As one looks over the decades, there are some key activities which seem to have been important for the students of Miranda House, through which they qquestioned the boundaries set for women. The first is of how women students were to relate to campus life, and of how they could claim the right to move within it without harassment and molestation. One of the stated objectives of the college was to give women students a chance to prove their mettle on the same platform as male students, in activities such as debates and dramatics. The college union also drew the institution into the wider currents of campus life. At times it provided a platform for concerns important to the woman student, though often the flow of important issues can be traced along more decentralised if less permanent channels.

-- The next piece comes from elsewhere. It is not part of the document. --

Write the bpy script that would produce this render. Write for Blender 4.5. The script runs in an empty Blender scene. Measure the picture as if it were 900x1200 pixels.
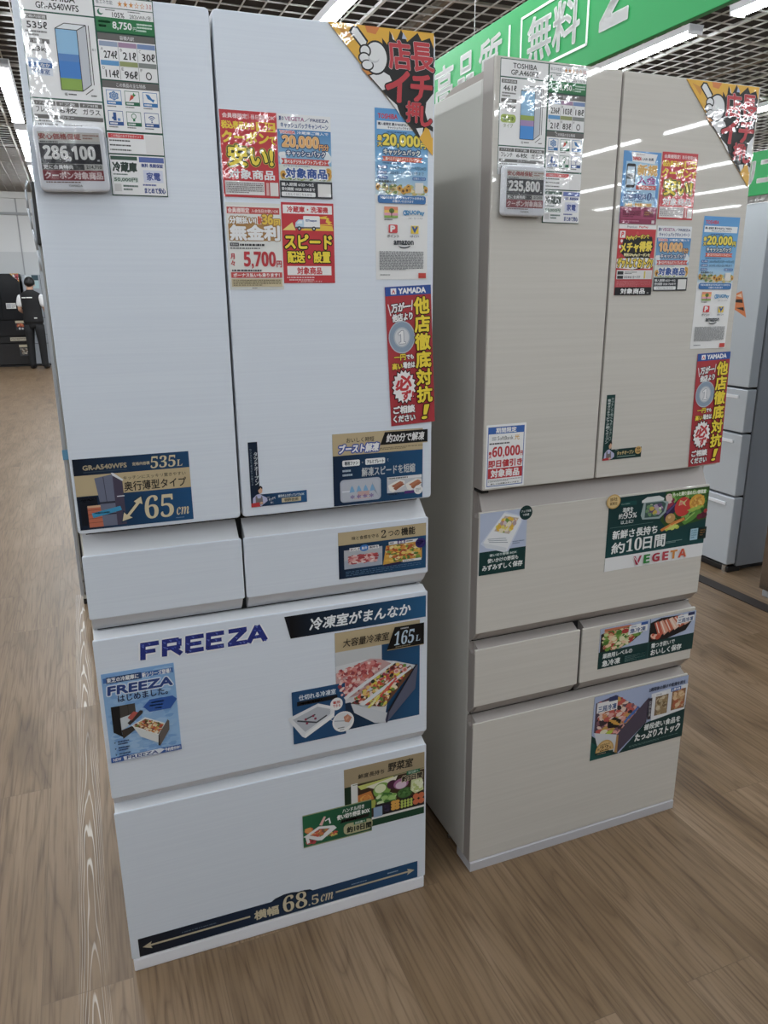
import bpy, bmesh, math, random
from mathutils import Matrix, Vector

S = bpy.context.scene
COL = S.collection

# ------------------------------------------------------------------ camera, world, light, exposure
cam_d = bpy.data.cameras.new('camera')
cam_d.sensor_fit = 'VERTICAL'
cam_d.sensor_height = 36.0
cam_d.lens = 885.1 * 36.0 / 1200.0
cam_d.clip_start = 0.02
cam_d.clip_end = 200
cam = bpy.data.objects.new('camera', cam_d)
COL.objects.link(cam)
YAW, PITCH, ROLL = 0.35624, -0.28118, -0.00801
fw = Vector((math.sin(YAW)*math.cos(PITCH), math.cos(YAW)*math.cos(PITCH), math.sin(PITCH)))
r0 = Vector((math.cos(YAW), -math.sin(YAW), 0)); u0 = r0.cross(fw)
rt = math.cos(ROLL)*r0 + math.sin(ROLL)*u0
up = -math.sin(ROLL)*r0 + math.cos(ROLL)*u0
cam.matrix_world = Matrix(((rt.x, up.x, -fw.x, 0.06438), (rt.y, up.y, -fw.y, -1.38442),
                           (rt.z, up.z, -fw.z, 1.39768), (0, 0, 0, 1)))
S.camera = cam

W = bpy.data.worlds.new('world'); S.world = W; W.use_nodes = True
W.node_tree.nodes['Background'].inputs[0].default_value = (0.80, 0.90, 1.0, 1)
W.node_tree.nodes['Background'].inputs[1].default_value = 0.12

S.view_settings.view_transform = 'Standard'
S.view_settings.look = 'None'
S.view_settings.exposure = 0.0
S.view_settings.gamma = 1.0
S.view_settings.use_curve_mapping = False

LAMP_COL = (0.93, 0.97, 1.0)
TUBE_EMIT = 49.0           # radiance of every ceiling tube
AISLE = 0.0188             # the store's grid is turned a touch from the first refrigerator
RZ = Matrix.Rotation(AISLE, 4, 'Z')
ROWS = [-8.1, -5.5, -2.9, -0.34, 2.09, 4.94, 7.65, 10.3, 12.9, 15.6, 18.2]
SEEN = {(-0.34, 1), (-0.34, 2), (-0.34, 3), (2.09, 0), (4.94, -1), (4.94, 0), (7.65, 0)}
TUBE_Z = 3.40
for b in ROWS:
    for k in range(-9, 5):
        if (b, k) in SEEN:
            continue
        a = 4.15 + 2.88*k + 1.2
        if a > 16.8 or a < -22:
            continue
        for side in (-1, 1):       # the two flanks of a tube's curved diffuser
            L = bpy.data.lights.new('ceiling_tube_lamp', 'AREA')
            L.shape = 'RECTANGLE'; L.size = 0.045; L.size_y = 2.4
            L.color = LAMP_COL
            L.energy = TUBE_EMIT * 0.045 * 2.4 * math.pi
            o = bpy.data.objects.new('ceiling_tube_lamp', L); COL.objects.link(o)
            o.matrix_world = RZ @ Matrix.Translation((b+0.022*side, a, TUBE_Z)) @ Matrix.Rotation(-0.75*side, 4, 'Y')

# ------------------------------------------------------------------ helpers
def lin(h):
    h = h.lstrip('#')
    out = []
    for i in (0, 2, 4):
        c = int(h[i:i+2], 16)/255.0
        out.append(c/12.92 if c <= 0.04045 else ((c+0.055)/1.055)**2.4)
    return (out[0], out[1], out[2], 1.0)

def principled(name, col, rough=0.5, metal=0.0, spec=0.5, coat=0.0, coat_rough=0.05):
    m = bpy.data.materials.new(name); m.use_nodes = True
    p = m.node_tree.nodes['Principled BSDF']
    c = lin(col) if isinstance(col, str) else (*col, 1)[:4]
    p.inputs['Base Color'].default_value = c
    p.inputs['Roughness'].default_value = rough
    p.inputs['Metallic'].default_value = metal
    p.inputs['Specular IOR Level'].default_value = spec
    p.inputs['Coat Weight'].default_value = coat
    p.inputs['Coat Roughness'].default_value = coat_rough
    return m

def N(m, t, **kw):
    n = m.node_tree.nodes.new(t)
    for k, v in kw.items():
        if k.startswith('i_'):
            n.inputs[k[2:].replace('_', ' ')].default_value = v
        else:
            setattr(n, k, v)
    return n

def link(m, a, b):
    m.node_tree.links.new(a, b)

def ramp(m, stops):
    n = N(m, 'ShaderNodeValToRGB')
    e = n.color_ramp.elements
    while len(e) < len(stops):
        e.new(0.5)
    for el, (p, c) in zip(e, stops):
        el.position = p; el.color = lin(c) if isinstance(c, str) else c
    return n

class MB:
    """collects shapes for ONE mesh object"""
    def __init__(s):
        s.v = []; s.f = []; s.m = []; s.mi = 0
    def add(s, vs, fs):
        n = len(s.v); s.v += [tuple(q) for q in vs]
        for f in fs:
            s.f.append(tuple(i+n for i in f)); s.m.append(s.mi)
    def box(s, x0, x1, y0, y1, z0, z1):
        s.add([(x0,y0,z0),(x1,y0,z0),(x1,y1,z0),(x0,y1,z0),(x0,y0,z1),(x1,y0,z1),(x1,y1,z1),(x0,y1,z1)],
              [(0,3,2,1),(4,5,6,7),(0,1,5,4),(1,2,6,5),(2,3,7,6),(3,0,4,7)])
    def bm(s, bm):
        bm.verts.index_update()
        s.add([v.co[:] for v in bm.verts], [[v.index for v in f.verts] for f in bm.faces]); bm.free()
    def rbox(s, x0, x1, y0, y1, z0, z1, bev=0.003, seg=2):
        bm = bmesh.new(); bmesh.ops.create_cube(bm, size=1)
        for v in bm.verts:
            v.co = ((x0+x1)/2+v.co.x*(x1-x0), (y0+y1)/2+v.co.y*(y1-y0), (z0+z1)/2+v.co.z*(z1-z0))
        bmesh.ops.bevel(bm, geom=bm.edges[:], offset=bev, segments=seg, profile=0.5, affect='EDGES')
        s.bm(bm)
    def rpanel(s, x0, x1, y0, y1, z0, z1, r=0.006, bev=0.0015):
        """upright panel with rounded corners (seen from the front) and softened front edges"""
        pts = []
        for cx, cz, a0 in ((x1-r, z1-r, 0), (x0+r, z1-r, 90), (x0+r, z0+r, 180), (x1-r, z0+r, 270)):
            for i in range(5):
                a = math.radians(a0 + 22.5*i); pts.append((cx+r*math.cos(a), cz+r*math.sin(a)))
        n = len(pts); cx, cz = (x0+x1)/2, (z0+z1)/2
        def ring(y, ins):
            return [(px-(ins if px > cx else -ins), y, pz-(ins if pz > cz else -ins)) for px, pz in pts]
        rings = [ring(y0, bev), ring(y0+bev*0.4, bev*0.3), ring(y0+bev, 0), ring(y1, 0)]
        vs = sum(rings, []); fs = [tuple(range(n))[::-1], tuple(range(3*n, 4*n))]
        for k in range(3):
            for i in range(n):
                j = (i+1) % n
                fs.append((k*n+i, k*n+j, (k+1)*n+j, (k+1)*n+i))
        s.add(vs, fs)
    def prism_x(s, prof, x0, x1):
        n = len(prof)
        vs = [(x0, y, z) for y, z in prof] + [(x1, y, z) for y, z in prof]
        fs = [tuple(range(n)), tuple(range(n, 2*n))[::-1]]
        for i in range(n):
            j = (i+1) % n; fs.append((i, n+i, n+j, j))
        s.add(vs, fs)
    def tube(s, a, b, r, seg=10, r2=None):
        a = Vector(a); b = Vector(b); d = (b-a).normalized()
        t = Vector((0, 0, 1)) if abs(d.z) < 0.9 else Vector((1, 0, 0))
        u = d.cross(t).normalized(); w = d.cross(u); r2 = r if r2 is None else r2
        vs = []
        for c, rr in ((a, r), (b, r2)):
            for i in range(seg):
                an = 2*math.pi*i/seg; vs.append(c+u*math.cos(an)*rr+w*math.sin(an)*rr)
        fs = [tuple(range(seg)), tuple(range(seg, 2*seg))[::-1]]
        for i in range(seg):
            j = (i+1) % seg; fs.append((i, seg+i, seg+j, j))
        s.add(vs, fs)
    def ball(s, c, rx, ry, rz, seg=14, rings=9):
        bm = bmesh.new(); bmesh.ops.create_uvsphere(bm, u_segments=seg, v_segments=rings, radius=1)
        for v in bm.verts:
            v.co = (c[0]+v.co.x*rx, c[1]+v.co.y*ry, c[2]+v.co.z*rz)
        s.bm(bm)
    def build(s, name, mats, parent=None, smooth=False):
        me = bpy.data.meshes.new(name); me.from_pydata(s.v, [], s.f)
        if not isinstance(mats, (list, tuple)):
            mats = [mats]
        for m in mats:
            me.materials.append(m)
        if len(mats) > 1:
            me.polygons.foreach_set('material_index', s.m)
        bm = bmesh.new(); bm.from_mesh(me)
        bmesh.ops.recalc_face_normals(bm, faces=bm.faces[:]); bm.to_mesh(me); bm.free()
        if smooth:
            me.polygons.foreach_set('use_smooth', [True]*len(me.polygons))
        o = bpy.data.objects.new(name, me); COL.objects.link(o)
        if parent:
            o.parent = parent
        return o

def tag(o, label, cat, group=None):
    o['label'] = label; o['category'] = cat
    if group:
        o['group'] = group
    return o

def thing(name, label, cat, mw=Matrix(), group=None):
    o = bpy.data.objects.new(name, None); o.empty_display_size = 0.1
    COL.objects.link(o); o.matrix_world = mw
    return tag(o, label, cat, group)

def structure(o):
    o['kind'] = 'structure'; return o

# ------------------------------------------------------------------ materials
M = {}
def hairline(name, c0, c1, rough, spec=0.5, sx=3.0, sz=260.0, lo=0.35, hi=0.65):
    """glass-fronted panel printed with fine horizontal hairlines"""
    m = principled(name, c0, rough, spec=spec)
    p = m.node_tree.nodes['Principled BSDF']
    tc = N(m, 'ShaderNodeTexCoord'); mp = N(m, 'ShaderNodeMapping')
    mp.inputs['Scale'].default_value = (sx, 1, sz)
    no = N(m, 'ShaderNodeTexNoise'); no.inputs['Scale'].default_value = 1.0; no.inputs['Detail'].default_value = 3
    rp = ramp(m, [(lo, c0), (hi, c1)])
    link(m, tc.outputs['Object'], mp.inputs['Vector']); link(m, mp.outputs[0], no.inputs['Vector'])
    link(m, no.outputs['Fac'], rp.inputs[0]); link(m, rp.outputs[0], p.inputs['Base Color'])
    return m
M['white_glass'] = hairline('white_hairline_glass', '#d6dee9', '#dae2ec', 0.32, spec=0.3)
M['beige_glass'] = hairline('beige_hairline_glass', '#cbc8c1', '#d0cdc6', 0.022, spec=0.5, sx=2.2, sz=140.0)
M['white_trim'] = principled('white_trim', '#d6d9de', 0.4)
M['white_plastic'] = principled('white_plastic', '#e9ebf1', 0.35)
M['grey_trim'] = principled('warm_grey_trim', '#a39d99', 0.38, metal=0.25)
M['grey_side'] = principled('grey_steel_side', '#c4c3be', 0.30, metal=0.1)
M['gap'] = principled('dark_gasket', '#18181a', 0.8)
M['black'] = principled('black_plastic', '#141416', 0.35)
M['chrome'] = principled('chrome', '#c9ccd0', 0.18, metal=1.0)
M['silver'] = principled('silver_paint', '#b4b9c0', 0.3, metal=0.4)
M['silver_front'] = principled('silver_white_door', '#c3cad2', 0.22, metal=0.15)
M['silver_side'] = principled('silver_grey_side', '#9aa0a8', 0.35, metal=0.3)
M['dark_glass'] = principled('dark_grey_glass', '#232427', 0.12)
M['brown_steel'] = principled('brown_mirror_steel', '#7d7064', 0.22, metal=0.8)
M['paper_side'] = principled('paper_edge', '#d5d5d5', 0.7)
M['green_sign'] = principled('green_sign', '#00954a', 0.45)
M['sign_white'] = principled('sign_white', '#fbfcfb', 0.5)
M['wire'] = principled('hanging_wire', '#c8c8c8', 0.4)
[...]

In the 1950s Miranda House was put on the itinerary of many a visiting dignitary and the image of modern yet disciplined women students constituted the point of commendation. By the late 1960s and early 1970s Miranda was outgrowing its image as a show-piece for the modern yet docile female student. The affiliation to the University union was accompanied by a widening of the interest taken in contemporary politics, particularly on the issue of student participation in administrative decision-making. In such contexts the college administration would sometimes view Miranda's campus location as a liability. There have been other venues through which students of this college have sought to formulate a point of view about their relationship to wider society. Aloke was set up in 1949 with the idea of organszing social welfare activities, which would knit the college with its neighbourhood. The hostel students who ran this organisation also had an aspiration, however sporadic, to draw in children from the neighbouring shanties. Humanitarian sentiments often pulled the students of Miranda House into the public sphere, even if an affiliation to organised politics or to sustained social welfare activity was restricted to a narrow number. Generations of women who have passed through the portals of the college are contributing to the life of the nation in significant way - as politicians, writers, theatre personalities, artists, directors, media personalities, educationists - they are highly visible and vocal, often evoking responses, that they carry the mark of a Mirandian. Currently the broad consensus within the college seems to be that it will have to find its destiny within the broader women's movement of this country rather than in defensive gestures which confirm the symbolic burdens which society imposes on young women.